- [DATASET SECTION]
========

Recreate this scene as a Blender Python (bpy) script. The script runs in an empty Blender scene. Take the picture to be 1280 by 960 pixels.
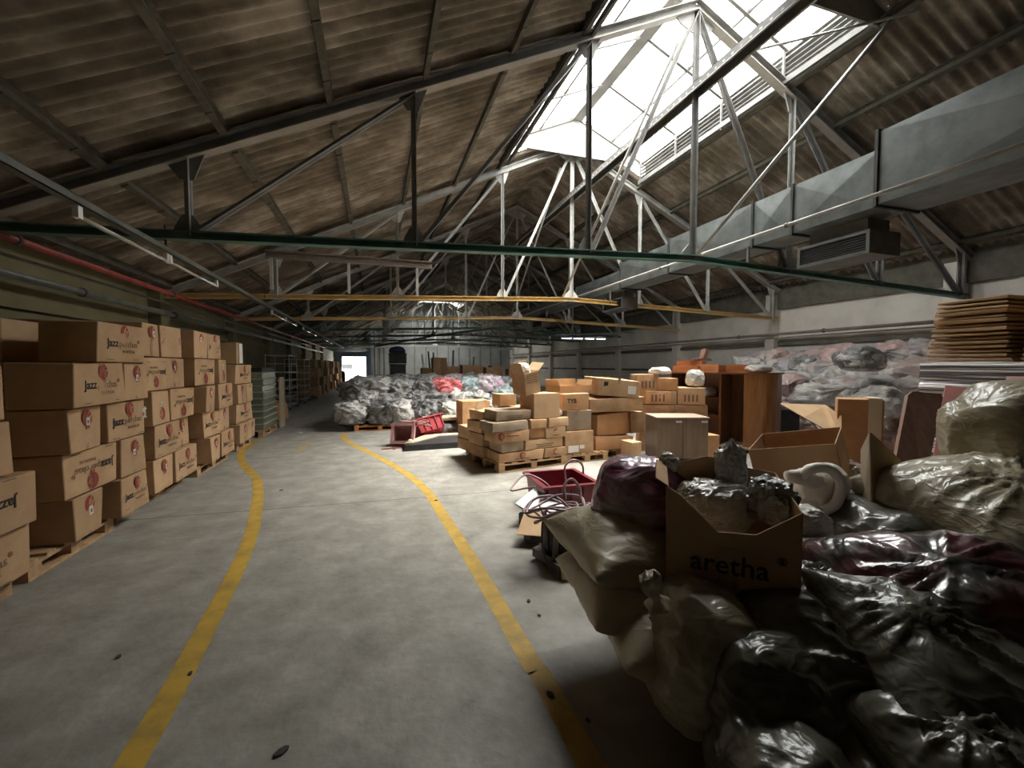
import bpy, bmesh, math, random
from mathutils import Vector, Matrix, noise
rnd = random.Random(11)
SC = bpy.context.scene
COL = SC.collection
PI = math.pi
# ------------------------------------------------------------------ camera model
F = 535.0; YAW = math.atan(170/F); PIT = math.atan(23/F); EYE = 1.6
ca, sa, cp, sp = math.cos(YAW), math.sin(YAW), math.cos(PIT), math.sin(PIT)
RV = Vector((ca, -sa, 0)); FV = Vector((sa*cp, ca*cp, -sp)); UV = Vector((sa*sp, ca*sp, cp))
def ray(u, v): return FV + RV*((u-640)/F) + UV*((480-v)/F)
def at(u, v, d): return Vector((0, 0, EYE)) + ray(u, v)*d
def on_floor(u, v, z=0.0):
    r = ray(u, v); return Vector((0, 0, EYE)) + r*((z-EYE)/r.z)
# ------------------------------------------------------------------ mesh building
class MB:
    def __init__(self): self.v = []; self.f = []; self.m = []
    def add(self, vs, fs, mi=0):
        n = len(self.v); self.v += [tuple(p) for p in vs]
        for f in fs: self.f.append(tuple(i+n for i in f)); self.m.append(mi)
    def box(self, c, s, M=None, mi=0, taper=(1, 1)):
        hx, hy, hz = s[0]/2, s[1]/2, s[2]/2
        vs = []
        for z in (-1, 1):
            tx, ty = taper if z > 0 else (1, 1)
            for x, y in ((-1, -1), (1, -1), (1, 1), (-1, 1)):
                p = Vector((x*hx*tx, y*hy*ty, z*hz))
                if M is not None: p = M @ p
                vs.append(p + Vector(c))
        self.add(vs, [(3, 2, 1, 0), (4, 5, 6, 7), (0, 1, 5, 4), (1, 2, 6, 5), (2, 3, 7, 6), (3, 0, 4, 7)], mi)
        return self
    def b2(self, a, b, mi=0):
        self.box([(a[i]+b[i])/2 for i in range(3)], [abs(b[i]-a[i]) for i in range(3)], None, mi); return self
    def bar(self, p, q, w, h, up=(0, 0, 1), mi=0, off=(0, 0)):
        p = Vector(p); q = Vector(q); d = (q-p); L = d.length; d.normalize()
        up = Vector(up)
        if abs(d.dot(up)) > .98: up = Vector((1, 0, 0))
        s = d.cross(up).normalized(); u = s.cross(d)
        M = Matrix((s, d, u)).transposed()
        self.box((p+q)/2 + s*off[0] + u*off[1], (w, L, h), M, mi); return self
    def tube(self, pts, r, n=8, mi=0, cap=True):
        pts = [Vector(p) for p in pts]; rings = []; N = len(pts)
        ref = None
        for i, p in enumerate(pts):
            t = (pts[min(i+1, N-1)] - pts[max(i-1, 0)]).normalized()
            if ref is None:
                ref = Vector((0, 0, 1)) if abs(t.z) < .9 else Vector((1, 0, 0))
            a = (ref - t*ref.dot(t)).normalized(); b = t.cross(a); ref = a
            rr = r[i] if isinstance(r, (list, tuple)) else r
            rings.append([p + (a*math.cos(2*PI*k/n) + b*math.sin(2*PI*k/n))*rr for k in range(n)])
        vs = [x for rg in rings for x in rg]
        fs = [(i*n+k, i*n+(k+1) % n, (i+1)*n+(k+1) % n, (i+1)*n+k) for i in range(N-1) for k in range(n)]
        if cap: fs += [tuple(range(n))[::-1], tuple((N-1)*n+k for k in range(n))]
        self.add(vs, fs, mi); return self
    def prism(self, poly, z0, z1, M=None, mi=0):
        n = len(poly); vs = [Vector((x, y, z0)) for x, y in poly] + [Vector((x, y, z1)) for x, y in poly]
        if M is not None: vs = [M @ p for p in vs]
        fs = [tuple(range(n))[::-1], tuple(range(n, 2*n))] + [(i, (i+1) % n, n+(i+1) % n, n+i) for i in range(n)]
        self.add(vs, fs, mi); return self
    def mesh(self, name, mats, smooth=False):
        me = bpy.data.meshes.new(name); me.from_pydata(self.v, [], self.f)
        for m in (mats if isinstance(mats, (list, tuple)) else [mats]): me.materials.append(m)
        if any(self.m): me.polygons.foreach_set('material_index', self.m)
        if smooth: me.polygons.foreach_set('use_smooth', [True]*len(me.polygons))
        me.update(); return me
    def build(self, name, mats, parent=None, smooth=False, loc=None, rot=None):
        return link(name, self.mesh(name, mats, smooth), parent, loc, rot)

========

- [TASK TO COMPLETE]
Repeat the material above in full and exactly, apart from the pictures.

- [CORRECT RESPONSE]
Recreate this scene as a Blender Python (bpy) script. The script runs in an empty Blender scene. Take the picture to be 1280 by 960 pixels.
import bpy, bmesh, math, random
from mathutils import Vector, Matrix, noise
rnd = random.Random(11)
SC = bpy.context.scene
COL = SC.collection
PI = math.pi
# ------------------------------------------------------------------ camera model
F = 535.0; YAW = math.atan(170/F); PIT = math.atan(23/F); EYE = 1.6
ca, sa, cp, sp = math.cos(YAW), math.sin(YAW), math.cos(PIT), math.sin(PIT)
RV = Vector((ca, -sa, 0)); FV = Vector((sa*cp, ca*cp, -sp)); UV = Vector((sa*sp, ca*sp, cp))
def ray(u, v): return FV + RV*((u-640)/F) + UV*((480-v)/F)
def at(u, v, d): return Vector((0, 0, EYE)) + ray(u, v)*d
def on_floor(u, v, z=0.0):
    r = ray(u, v); return Vector((0, 0, EYE)) + r*((z-EYE)/r.z)
# ------------------------------------------------------------------ mesh building
class MB:
    def __init__(self): self.v = []; self.f = []; self.m = []
    def add(self, vs, fs, mi=0):
        n = len(self.v); self.v += [tuple(p) for p in vs]
        for f in fs: self.f.append(tuple(i+n for i in f)); self.m.append(mi)
    def box(self, c, s, M=None, mi=0, taper=(1, 1)):
        hx, hy, hz = s[0]/2, s[1]/2, s[2]/2
        vs = []
        for z in (-1, 1):
            tx, ty = taper if z > 0 else (1, 1)
            for x, y in ((-1, -1), (1, -1), (1, 1), (-1, 1)):
                p = Vector((x*hx*tx, y*hy*ty, z*hz))
                if M is not None: p = M @ p
                vs.append(p + Vector(c))
        self.add(vs, [(3, 2, 1, 0), (4, 5, 6, 7), (0, 1, 5, 4), (1, 2, 6, 5), (2, 3, 7, 6), (3, 0, 4, 7)], mi)
        return self
    def b2(self, a, b, mi=0):
        self.box([(a[i]+b[i])/2 for i in range(3)], [abs(b[i]-a[i]) for i in range(3)], None, mi); return self
    def bar(self, p, q, w, h, up=(0, 0, 1), mi=0, off=(0, 0)):
        p = Vector(p); q = Vector(q); d = (q-p); L = d.length; d.normalize()
        up = Vector(up)
        if abs(d.dot(up)) > .98: up = Vector((1, 0, 0))
        s = d.cross(up).normalized(); u = s.cross(d)
        M = Matrix((s, d, u)).transposed()
        self.box((p+q)/2 + s*off[0] + u*off[1], (w, L, h), M, mi); return self
    def tube(self, pts, r, n=8, mi=0, cap=True):
        pts = [Vector(p) for p in pts]; rings = []; N = len(pts)
        ref = None
        for i, p in enumerate(pts):
            t = (pts[min(i+1, N-1)] - pts[max(i-1, 0)]).normalized()
            if ref is None:
                ref = Vector((0, 0, 1)) if abs(t.z) < .9 else Vector((1, 0, 0))
            a = (ref - t*ref.dot(t)).normalized(); b = t.cross(a); ref = a
            rr = r[i] if isinstance(r, (list, tuple)) else r
            rings.append([p + (a*math.cos(2*PI*k/n) + b*math.sin(2*PI*k/n))*rr for k in range(n)])
        vs = [x for rg in rings for x in rg]
        fs = [(i*n+k, i*n+(k+1) % n, (i+1)*n+(k+1) % n, (i+1)*n+k) for i in range(N-1) for k in range(n)]
        if cap: fs += [tuple(range(n))[::-1], tuple((N-1)*n+k for k in range(n))]
        self.add(vs, fs, mi); return self
    def prism(self, poly, z0, z1, M=None, mi=0):
        n = len(poly); vs = [Vector((x, y, z0)) for x, y in poly] + [Vector((x, y, z1)) for x, y in poly]
        if M is not None: vs = [M @ p for p in vs]
        fs = [tuple(range(n))[::-1], tuple(range(n, 2*n))] + [(i, (i+1) % n, n+(i+1) % n, n+i) for i in range(n)]
        self.add(vs, fs, mi); return self
    def mesh(self, name, mats, smooth=False):
        me = bpy.data.meshes.new(name); me.from_pydata(self.v, [], self.f)
        for m in (mats if isinstance(mats, (list, tuple)) else [mats]): me.materials.append(m)
        if any(self.m): me.polygons.foreach_set('material_index', self.m)
        if smooth: me.polygons.foreach_set('use_smooth', [True]*len(me.polygons))
        me.update(); return me
    def build(self, name, mats, parent=None, smooth=False, loc=None, rot=None):
        return link(name, self.mesh(name, mats, smooth), parent, loc, rot)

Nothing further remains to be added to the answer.